Нечего и говорить уже о разных его выходках, которые везде повторялись; например, однажды в Царском Селе Захаржевского медвежонок сорвался с цепи от столба,[72]на котором устроена была его будка, и побежал в сад, где мог встретиться глаз на глаз, в темной аллее, с императором, если бы на этот раз не встрепенулся его маленький шарло и не предостерег бы от этой опасной встречи. Медвежонок, разумеется, тотчас был истреблен, а Пушкин при этом случае, не обинуясь, говорил: «Нашелся один добрый человек, да и тот медведь!» Таким же образом он во всеуслышание в театре кричал: «Теперь самое безопасное время – по Неве идет лед». В переводе: нечего опасаться крепости.

Конечно, болтовня эта – вздор; но этот вздор, похожий несколько на поддразнивание, переходил из уст в уста и порождал разные толки, имевшие дальнейшее свое развитие; следовательно, и тут даже некоторым образом достигалась цель, которой он несознательно содействовал.

Между тем тот же Пушкин, либеральный по своим воззрениям, имел какую-то жалкую привычку изменять благородному своему характеру и очень часто сердил меня и вообще всех нас тем, что любил, например, вертеться у оркестра около Орлова, Чернышева, Киселева и других: они с покровительственной улыбкой выслушивали его шутки, остроты. Случалось из кресел сделать ему знак, он тотчас прибежит. Говоришь, бывало: «Что тебе за охота, любезный друг, возиться с этим народом; ни в одном из них ты не найдешь сочувствия, и пр.» Он терпеливо выслушает, начнет щекотать, обнимать, что, обыкновенно, делал, когда немножко потеряется. Потом смотришь: Пушкин опять с тогдашними львами! Извините! (Анахронизм! тогда не существовало еще этого аристократического прозвища).[73]

Странное смешение в этом великолепном создании! Никогда не переставал я любить его; знаю, что и он платил мне тем же чувством; но невольно, из дружбы к нему, желалось, чтобы он, наконец, настоящим образом взглянул на себя и понял свое призвание. Видно, впрочем, что не могло и не должно было быть иначе; видно, нужна была и эта разработка, коловшая нам, слепым, глаза.

Не заключайте, пожалуйста, из этого ворчанья, чтобы я когда-нибудь был спартанцем, каким-нибудь Катоном, – далеко от всего этого: всегда шалил, дурил и кутил с добрым товарищем. Пушкин сам увековечил это стихами ко мне; но при всей моей готовности к разгулу с ним хотелось, чтобы он не переступал некоторых границ и не профанировал себя, если можно так выразиться, сближением с людьми, которые, по их положению в свете, могли волею и неволею набрасывать на него некоторого рода тень.
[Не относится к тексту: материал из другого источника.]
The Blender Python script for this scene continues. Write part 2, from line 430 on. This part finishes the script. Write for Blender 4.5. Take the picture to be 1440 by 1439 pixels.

Между нами было и не без шалостей. Случалось, зайдет он ко мне. Вместо «здравствуй», я его спрашиваю: «От нее ко мне или от меня к ней?» Уж и это надо вам объяснить, если пустился болтать.

В моем соседстве, на Мойке, жила Анжелика – прелесть полька!

 

На прочее завеса![74]

 

(Стих. Пушкина.)

Возвратясь однажды с ученья, я нахожу на письменном столе развернутый большой лист бумаги. На этом листе нарисована пером знакомая мне комната, трюмо, две кушетки. На одной из кушеток сидит развалившись претолстая женщина, почти портрет безобразной тетки нашей Анжелики. У ног ее – стрикс, маленькая несносная собачонка.

Подписано: «От нее ко мне или от меня к ней?»

Не нужно было спрашивать, кто приходил. Кроме того, я понял, что этот раз Пушкин и ее не застал.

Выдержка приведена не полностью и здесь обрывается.